Starters with same agents could push prices

Updated: December 5, 2009, 5:15 PM ET
By Buster Olney
Chone Figgins is generally regarded as the third-best position player on the market, behind Matt Holliday and Jason Bay, and the fact that he is signing with Seattle for less than $10 million a year tells you that the salaries for position players continue to come down. Figgins' contract is not good news for the second layer of corner infielders, but also not for corner outfielders like Johnny Damon or Jermaine Dye. Figgins' OPS outside of Yankee Stadium is almost identical to that of Damon (Figgins is at .789, Damon .795), and Figgins is four years younger than Damon and is an excellent and versatile defensive player.

But the pitching market is probably going to be stronger, because unlike the corner outfield market -- where there are literally a couple of dozen options -- there is a relatively small core group making up the second tier of free-agent starters who rank below John Lackey. Those would be Randy Wolf, Joel Pineiro, Jason Marquis, Vicente Padilla, Rich Harden and Brad Penny.

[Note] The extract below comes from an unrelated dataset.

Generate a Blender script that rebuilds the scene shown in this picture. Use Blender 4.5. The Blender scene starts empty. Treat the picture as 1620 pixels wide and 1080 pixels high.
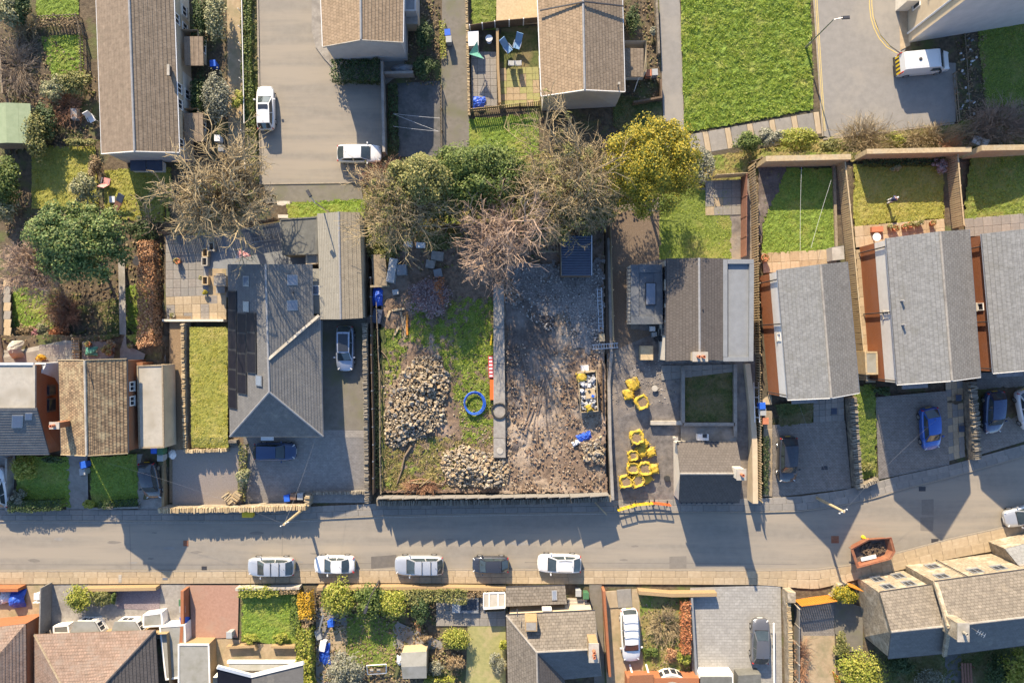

There is relatively high demand, but less supply than the corner outfield, and on top of that, there is a dynamic in play that could help to push the prices of the second-tier pitchers: Most of them are represented by an affiliated group of agents.

Penny's listed agent is Scott Parker, and Marquis is represented by the Levinson brothers. But Wolf -- who is generally looked at as the second-best starter in this market -- is represented by the group of agents that includes Arn Tellem, Tom Reich, Adam Katz and others. And so are Pineiro, Harden and Padilla. This will make it much, much tougher for an interested team to play one of the pitchers against the other in negotiations. The Brewers figure to land one of the second-tier pitchers, and so too, will the Mets.